Несуразная, как кособокий арбуз, тыква лежала на столе среди банок домашнего варенья из манго, бутылок с пуншем и экзотических фруктов карамболь в виде волчка. Моя подруга Мари-Жозе, только что вернувшаяся с острова Гваделупа, разгружала сумку из кокосового волокна прямо на мой кухонный стол. Тыква удивила меня своей обыденностью среди тропического набора. «Это тебе,—с креольским напевным акцентом пояснила Мари-Жозе.—С этой тыквы «жиромон» начались все известные европейцам сорта». В Европе до Колумба действительно собственной тыквы не было, вернее, был только один сорт, похожий на фляжку. Он и шел в основном на изготовление фляжек, в еду его употребляли в Средние века неохотно. Даже в сказке она стала «антикаретой», символом бедности.
Я с интересом взглянула на родоначальницу. И вправду многодетная мать—с тех пор как первая американская тыква пересекла на «Санта-Марии» Атлантический океан, появилось огромное количество сортов. Кто говорит—триста, кто насчитывает семьсот… Даже сам «жиромон» бывает разный—зеленый, немного напоминающий грушу, а еще словно в шапке, и название у него соответствующее—«турецкий колпак». Вот за это я тыкву тоже люблю. В наше время, когда один фрукт давно похож по вкусу на другой и все они сведены до нескольких сортов, тыква упрямо отстаивает свое многообразие. Сколько сортов яблок можно найти на рынке или в магазине? Вряд ли досчитаете до десяти. То же и с любыми другими фруктами и овощами. А тыквенное семейство дружно сопротивляется—и нежные палевые, и простецкие ярко-оранжевые. Какую из них выбирать?
—Я тебе так скажу,—говорит мне Мари-Жозе,—бери, какая попадется на рынке, тогда и будешь решать, что с ней делать. Но учти, тыква в любом случае слаще кабачка. Вот разрежешь, если светлая, желтая, как дыня, то будешь готовить блюдо под названием «креольская кастрюля». Говядину нарежешь кусочками, обжаришь в чугунке в оливковом масле с ромом. Как только чуть обжарится (не до готовности), мясо вынешь, а вместо него положишь порезанный лук и чеснок. Как лук помягчеет, опять положишь мясо, добавишь кураги, зерен кукурузы и подольешь чуть-чуть воды или оставшегося со вчерашнего дня бульона, закроешь крышкой и начнешь тушить. Минут через пятнадцать дойдет время и до тыквы. Нарежешь крупными кубиками, добавишь кардамон и мускатный орех и туши, пока мясо не будет мягким. Под конец я еще рома подливаю, чтобы чувствовался.

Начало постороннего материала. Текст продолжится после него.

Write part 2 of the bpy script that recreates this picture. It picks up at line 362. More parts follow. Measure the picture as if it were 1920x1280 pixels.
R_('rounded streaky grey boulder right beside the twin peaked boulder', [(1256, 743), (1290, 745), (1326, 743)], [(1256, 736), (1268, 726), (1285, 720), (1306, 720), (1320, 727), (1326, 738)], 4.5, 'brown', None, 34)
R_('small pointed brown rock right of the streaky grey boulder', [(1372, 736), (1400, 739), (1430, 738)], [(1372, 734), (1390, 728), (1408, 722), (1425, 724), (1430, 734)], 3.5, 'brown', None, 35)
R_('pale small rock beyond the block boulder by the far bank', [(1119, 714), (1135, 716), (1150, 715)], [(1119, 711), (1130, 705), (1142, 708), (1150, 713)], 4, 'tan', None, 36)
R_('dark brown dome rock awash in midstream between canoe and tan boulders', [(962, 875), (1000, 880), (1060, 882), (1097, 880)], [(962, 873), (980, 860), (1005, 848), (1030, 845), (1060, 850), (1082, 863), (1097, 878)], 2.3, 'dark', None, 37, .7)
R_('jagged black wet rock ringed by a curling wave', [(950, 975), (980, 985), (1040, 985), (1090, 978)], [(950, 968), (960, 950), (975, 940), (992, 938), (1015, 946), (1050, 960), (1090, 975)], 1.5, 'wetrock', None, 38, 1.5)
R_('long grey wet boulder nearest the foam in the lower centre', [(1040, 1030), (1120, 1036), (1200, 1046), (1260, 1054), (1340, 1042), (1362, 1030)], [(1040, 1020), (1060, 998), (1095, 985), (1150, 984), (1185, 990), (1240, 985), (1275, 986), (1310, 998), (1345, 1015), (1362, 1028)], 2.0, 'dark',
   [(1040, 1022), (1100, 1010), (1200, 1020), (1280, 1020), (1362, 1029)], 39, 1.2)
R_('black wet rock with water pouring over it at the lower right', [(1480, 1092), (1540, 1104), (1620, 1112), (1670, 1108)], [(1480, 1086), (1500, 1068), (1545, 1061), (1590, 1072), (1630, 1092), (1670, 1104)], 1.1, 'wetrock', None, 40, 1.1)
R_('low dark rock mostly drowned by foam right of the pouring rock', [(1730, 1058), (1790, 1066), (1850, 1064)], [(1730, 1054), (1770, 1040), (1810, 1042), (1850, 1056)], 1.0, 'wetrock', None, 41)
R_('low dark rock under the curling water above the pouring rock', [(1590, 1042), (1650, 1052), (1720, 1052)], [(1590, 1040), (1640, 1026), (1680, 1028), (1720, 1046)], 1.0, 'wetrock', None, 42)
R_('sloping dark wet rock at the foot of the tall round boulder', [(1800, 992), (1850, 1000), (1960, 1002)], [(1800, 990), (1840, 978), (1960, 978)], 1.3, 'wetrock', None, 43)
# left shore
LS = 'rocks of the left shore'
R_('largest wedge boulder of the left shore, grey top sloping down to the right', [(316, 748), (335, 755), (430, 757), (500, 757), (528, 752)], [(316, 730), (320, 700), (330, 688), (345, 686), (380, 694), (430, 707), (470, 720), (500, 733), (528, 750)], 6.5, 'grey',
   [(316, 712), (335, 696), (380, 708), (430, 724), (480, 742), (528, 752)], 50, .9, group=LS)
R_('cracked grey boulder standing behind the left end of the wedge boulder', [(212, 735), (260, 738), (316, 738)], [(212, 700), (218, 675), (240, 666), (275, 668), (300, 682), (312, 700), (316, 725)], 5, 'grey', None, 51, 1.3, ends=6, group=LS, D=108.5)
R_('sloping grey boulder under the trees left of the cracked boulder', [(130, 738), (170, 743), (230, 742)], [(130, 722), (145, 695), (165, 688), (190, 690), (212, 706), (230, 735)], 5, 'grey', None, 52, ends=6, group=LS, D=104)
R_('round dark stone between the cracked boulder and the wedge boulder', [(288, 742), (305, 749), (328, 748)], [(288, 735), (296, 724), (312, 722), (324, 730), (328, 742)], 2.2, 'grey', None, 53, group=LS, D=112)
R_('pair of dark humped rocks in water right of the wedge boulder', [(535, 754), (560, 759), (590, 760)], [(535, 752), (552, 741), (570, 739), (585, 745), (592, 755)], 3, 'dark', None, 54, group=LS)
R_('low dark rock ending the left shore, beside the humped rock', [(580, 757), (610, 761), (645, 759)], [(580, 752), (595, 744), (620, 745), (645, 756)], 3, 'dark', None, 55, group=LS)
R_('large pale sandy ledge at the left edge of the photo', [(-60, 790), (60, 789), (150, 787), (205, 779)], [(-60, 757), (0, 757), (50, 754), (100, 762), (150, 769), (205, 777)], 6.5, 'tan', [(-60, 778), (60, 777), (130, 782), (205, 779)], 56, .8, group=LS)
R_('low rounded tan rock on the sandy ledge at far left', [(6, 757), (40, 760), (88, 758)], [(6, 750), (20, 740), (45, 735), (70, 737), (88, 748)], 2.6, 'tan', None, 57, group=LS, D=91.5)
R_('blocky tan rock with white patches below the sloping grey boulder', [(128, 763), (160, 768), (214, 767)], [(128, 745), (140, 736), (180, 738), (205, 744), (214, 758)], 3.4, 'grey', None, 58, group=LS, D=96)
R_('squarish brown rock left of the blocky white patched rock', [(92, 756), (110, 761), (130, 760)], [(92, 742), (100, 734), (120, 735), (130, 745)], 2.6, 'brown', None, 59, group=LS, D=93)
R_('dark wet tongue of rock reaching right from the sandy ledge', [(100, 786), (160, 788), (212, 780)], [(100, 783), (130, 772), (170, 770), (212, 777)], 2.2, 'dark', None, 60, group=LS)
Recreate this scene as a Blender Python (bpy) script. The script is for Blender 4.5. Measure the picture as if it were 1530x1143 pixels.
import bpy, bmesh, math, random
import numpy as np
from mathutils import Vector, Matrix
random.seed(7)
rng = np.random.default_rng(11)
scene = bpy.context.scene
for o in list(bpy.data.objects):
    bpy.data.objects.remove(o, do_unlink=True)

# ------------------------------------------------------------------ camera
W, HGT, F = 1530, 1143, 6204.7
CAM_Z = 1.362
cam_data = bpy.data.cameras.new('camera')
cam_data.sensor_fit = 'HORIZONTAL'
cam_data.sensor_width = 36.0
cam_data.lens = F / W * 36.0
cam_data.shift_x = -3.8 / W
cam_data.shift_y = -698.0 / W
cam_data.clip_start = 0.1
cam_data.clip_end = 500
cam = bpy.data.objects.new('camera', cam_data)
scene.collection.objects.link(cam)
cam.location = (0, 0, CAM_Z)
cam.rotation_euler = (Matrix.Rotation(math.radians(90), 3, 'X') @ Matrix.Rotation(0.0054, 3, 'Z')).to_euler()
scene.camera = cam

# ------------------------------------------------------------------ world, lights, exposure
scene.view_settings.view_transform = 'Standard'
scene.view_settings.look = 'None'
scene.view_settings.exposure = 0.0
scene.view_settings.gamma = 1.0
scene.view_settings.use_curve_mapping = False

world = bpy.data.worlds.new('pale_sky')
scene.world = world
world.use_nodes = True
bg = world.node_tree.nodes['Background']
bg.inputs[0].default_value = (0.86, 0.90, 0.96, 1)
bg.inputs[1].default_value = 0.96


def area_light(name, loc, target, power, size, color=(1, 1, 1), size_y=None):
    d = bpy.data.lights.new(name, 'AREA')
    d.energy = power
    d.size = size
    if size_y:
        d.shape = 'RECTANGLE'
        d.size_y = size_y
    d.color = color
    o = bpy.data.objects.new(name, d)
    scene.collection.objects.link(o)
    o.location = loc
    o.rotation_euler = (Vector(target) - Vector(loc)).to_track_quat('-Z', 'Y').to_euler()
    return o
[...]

—А если тыква сладкая,—Мари-Жозе погладила «жиромон», нарастивший бока под тропическим солнцем,—то еще лучше сделать акру. Это пончики такие,—пояснила она.
—А нельзя прямо сейчас?—попросила я (за окном промозгло моросило и от рассказа о «креольской кастрюле» страшно захотелось яркого блюда).
Тыквенная мякоть и вправду оказалась ярко-оранжевой. Мы натерли ее на терке и смешали и с жареным луком—для вкуса и с зеленым—для духа, а еще с тимьяном, петрушкой, чесноком и крохотной щепоткой кайенского перца. Дальше все было как в обычных пышках: взбили и влили в тыквенное пюре яйца, понемногу всыпали туда муку, а под конец Мари-Жозе надорвала над миской пакетик с дрожжами и отставила миску: на полчаса мы были свободны. Думаете, открыли бутылку с пуншем? Правильно. Мари-Жозе рассказывала о Гваделупе, о креольской кухне, где смешались французские соусы, индейские пряности, ностальгия о потерянной Африке и романтические названия. Я стала вспоминать о том, что тоже готовлю из тыквы, в первую очередь протертый суп, в котором, кроме тыквы, всего-то и есть петрушка, мускатный орех и вчерашний бульон. А еще тыквенную пшенную или кукурузную кашу с изюмом и корицей. Потом мы разогрели подсолнечное масло (примерно до 180°, чтобы чуть кипело, но не дымилось), и Мари-Жозе стала двумя ложками захватывать тесто и выпускать его во фритюр. Пончики становились золотыми и хрустящими, и мы выкладывали их на бумажные салфетки, чтобы ушло лишнее масло.
Ах, какие это были пончики! Мы съели их сразу же, поливая соком лимона, и пришлось делать новую порцию. Хорошо, что тыквы оставалось еще больше половины. Щедрое все-таки существо, помогает в отсутствие самых простеньких карет, и не зря к ней идет все теплое: золотые каши, сладкие пироги, светло-коричневый мускатный орех, корица—память о теплых островах. Всем этим надо бы запастись, дни-то наступают холодные.